As we departed, Tyson and I both agreed that Sugar Beach is not worth the five hour trek from either North or South.  We don’t recommend it to anyone.  Our hope had been to find beaches like the ones in Boracay, but we didn’t, and it made us understand why Boracay is as touristy as it is.  With Boracay on one end of the spectrum, and Sugar beach on the other, we’re looking for something kind of in between, and we certainly don’t want to feel imprisoned by a resort.

When we got to Dumaguete, we checked into a highly recommended hostel, called Harold’s Mansion.  The place was bright, clean and the staff friendly, including Harold himself.  Even better, the food was good and much cheaper than we’d experienced in Sipalay.  And with unlimited free coffee in the shop, and wifi in our room, we were able to catch up on emails, banking and blogging.

We arrived in Siquijor town yesterday afternoon, and found a place to stay.  Originally our plan was to trek to a nearby town called Lorena, but we were tired, it was raining, and we were being hounded by cab drivers to the point where we wanted nothing to do with anyone.  We decided to find a place to put our bags down and regroup before traveling any further.

Das Traum Guest House came recommended by our Lonely Planet guide, and at 250 pesos a night, is dirt cheap.  But you really do get what you pay for, because the place is a dump.  The huge, airy house, an old Spanish-style colonial, had probably been extremely beautiful at one point in time, but it is not being well-maintained.  The place looked to be run by an elderly lady who did not leave her couch once, during our stay.

Our room had dirty wallpaper that was peeling, and we found wads of gum left behind by previous guests, and overlooked by cleaning staff.  We had to share the single towel, which had a hole in it, and the bed sheet belonged to a twin bed, not the double we were in.  Cold showers are the norm around here, so that didn’t surprise us, but the house’s single toilet didn’t work, and there was no toilet paper in sight.

And to make the whole situation even creepier, we were probably the only guests.  We experienced a thunderstorm and some of the heaviest rain we’ve seen so far.  I kept thinking a horror movie was about to unfold with us the main characters.  Turns out we slept really well, and for the first time since we’ve been in the Philippines, we didn’t wake up to the sound of roosters.

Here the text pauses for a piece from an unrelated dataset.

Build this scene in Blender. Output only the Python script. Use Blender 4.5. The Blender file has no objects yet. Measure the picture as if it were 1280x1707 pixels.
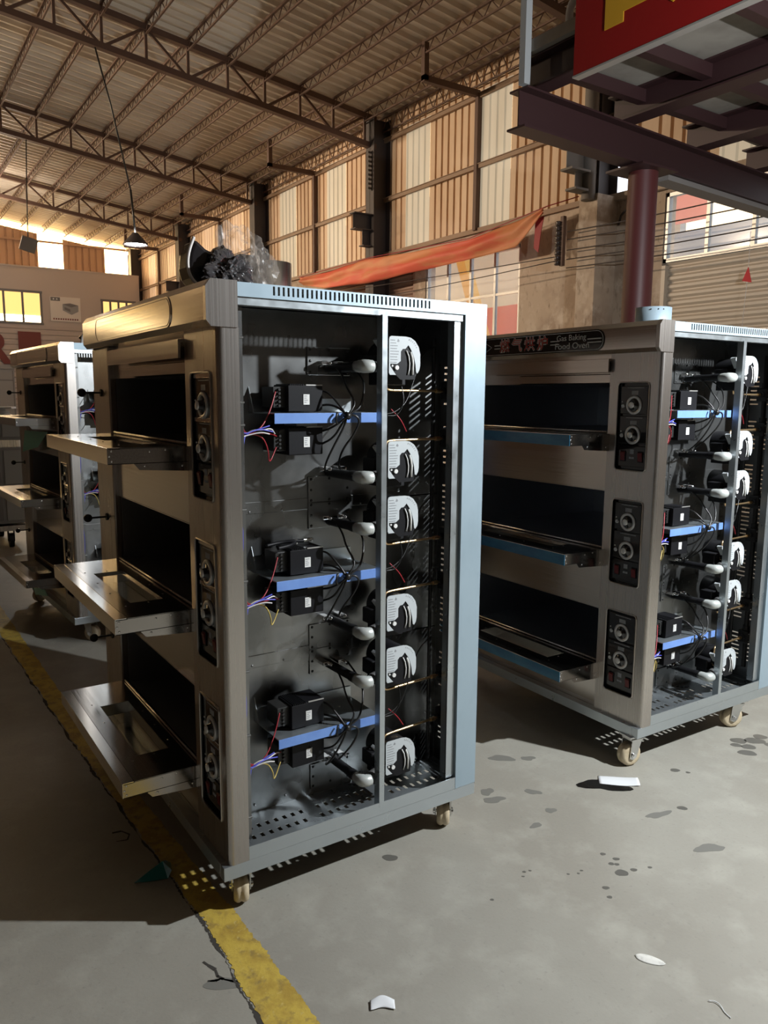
import bpy, bmesh, math, random
from mathutils import Vector, Matrix
PI=math.pi; R=math.radians
random.seed(7)
KEY=420; HALL=2600; SKY=1.0; EXPO=0.55
SC=bpy.context.scene; COL=SC.collection

# ------------------------------------------------------------------ materials
MATS={}
def mat(name,color=(.5,.5,.5),rough=.5,metal=0.,spec=.5,noise=None,bump=None,emit=None,alpha=None,trans=0,coat=0,aniso=None):
    m=bpy.data.materials.new(name); m.use_nodes=True; nt=m.node_tree; N=nt.nodes; L=nt.links
    b=N['Principled BSDF']
    b.inputs['Base Color'].default_value=(*color,1); b.inputs['Roughness'].default_value=rough
    b.inputs['Metallic'].default_value=metal; b.inputs['Specular IOR Level'].default_value=spec
    b.inputs['Coat Weight'].default_value=coat
    if trans: b.inputs['Transmission Weight'].default_value=trans
    if alpha is not None: b.inputs['Alpha'].default_value=alpha
    if emit: b.inputs['Emission Color'].default_value=(*emit[0],1); b.inputs['Emission Strength'].default_value=emit[1]
    tc=N.new('ShaderNodeTexCoord')
    def nz(scale,stretch,detail=4,rgh=.6):
        mp=N.new('ShaderNodeMapping'); mp.inputs['Scale'].default_value=stretch
        L.new(tc.outputs['Object'],mp.inputs['Vector'])
        n=N.new('ShaderNodeTexNoise'); n.inputs['Scale'].default_value=scale; n.inputs['Detail'].default_value=detail; n.inputs['Roughness'].default_value=rgh
        L.new(mp.outputs['Vector'],n.inputs['Vector']); return n
    if noise:   # list of (scale, stretch, color2, lo, hi)
        prev=None
        for (sc,st,c2,lo,hi) in noise:
            n=nz(sc,st); r=N.new('ShaderNodeMapRange'); r.inputs['From Min'].default_value=lo; r.inputs['From Max'].default_value=hi
            L.new(n.outputs['Fac'],r.inputs['Value'])
            mx=N.new('ShaderNodeMix'); mx.data_type='RGBA'
            L.new(r.outputs['Result'],mx.inputs[0])
            if prev is None: mx.inputs[6].default_value=(*color,1)
            else: L.new(prev,mx.inputs[6])
            mx.inputs[7].default_value=(*c2,1); prev=mx.outputs[2]
        L.new(prev,b.inputs['Base Color'])
    if bump:    # (scale, stretch, strength, rough_variation)
        n=nz(bump[0],bump[1],3); bp=N.new('ShaderNodeBump'); bp.inputs['Strength'].default_value=bump[2]; bp.inputs['Distance'].default_value=.002
        L.new(n.outputs['Fac'],bp.inputs['Height']); L.new(bp.outputs['Normal'],b.inputs['Normal'])
        if len(bump)>3:
            r=N.new('ShaderNodeMapRange'); r.inputs['To Min'].default_value=rough-bump[3]; r.inputs['To Max'].default_value=rough+bump[3]
            r.inputs['From Min'].default_value=.3; r.inputs['From Max'].default_value=.7
            L.new(n.outputs['Fac'],r.inputs['Value']); L.new(r.outputs['Result'],b.inputs['Roughness'])
    MATS[name]=m; return m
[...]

Today we got up, brushed our teeth and packed our stuff.  We made the 9 km trek to Lorena by pedi-cab, but the driver wasn’t really that stoked to take us.  He’d been lounging around with his pedi-cab friends when we approached him.  I’m assuming they probably make more money on short trips, since he needed the help of his buddies to settle a price with us, and grumbled about it.

At this point we were running on very little cash, but Lorena has the island’s only ATM, and that’s where we were headed.  Our plan was to withdraw enough money to keep us comfortable for awhile, and then head to another part of the island, renowned for its beaches and backpacking community.

We got dropped off in front of the ATM, but there was a bit of a lineup.  The couple ahead of us were French, and they couldn’t withdraw any cash.  After a few futile attempts, they moved aside to see if we could withdraw.  Nothing.  Today is a national holiday here, so the bank was closed.  We have just enough money to park ourselves in a little hotel for the night, one block from the bank.

Hopefully tomorrow we’ll have better luck, otherwise we’re going back to Dumaguete!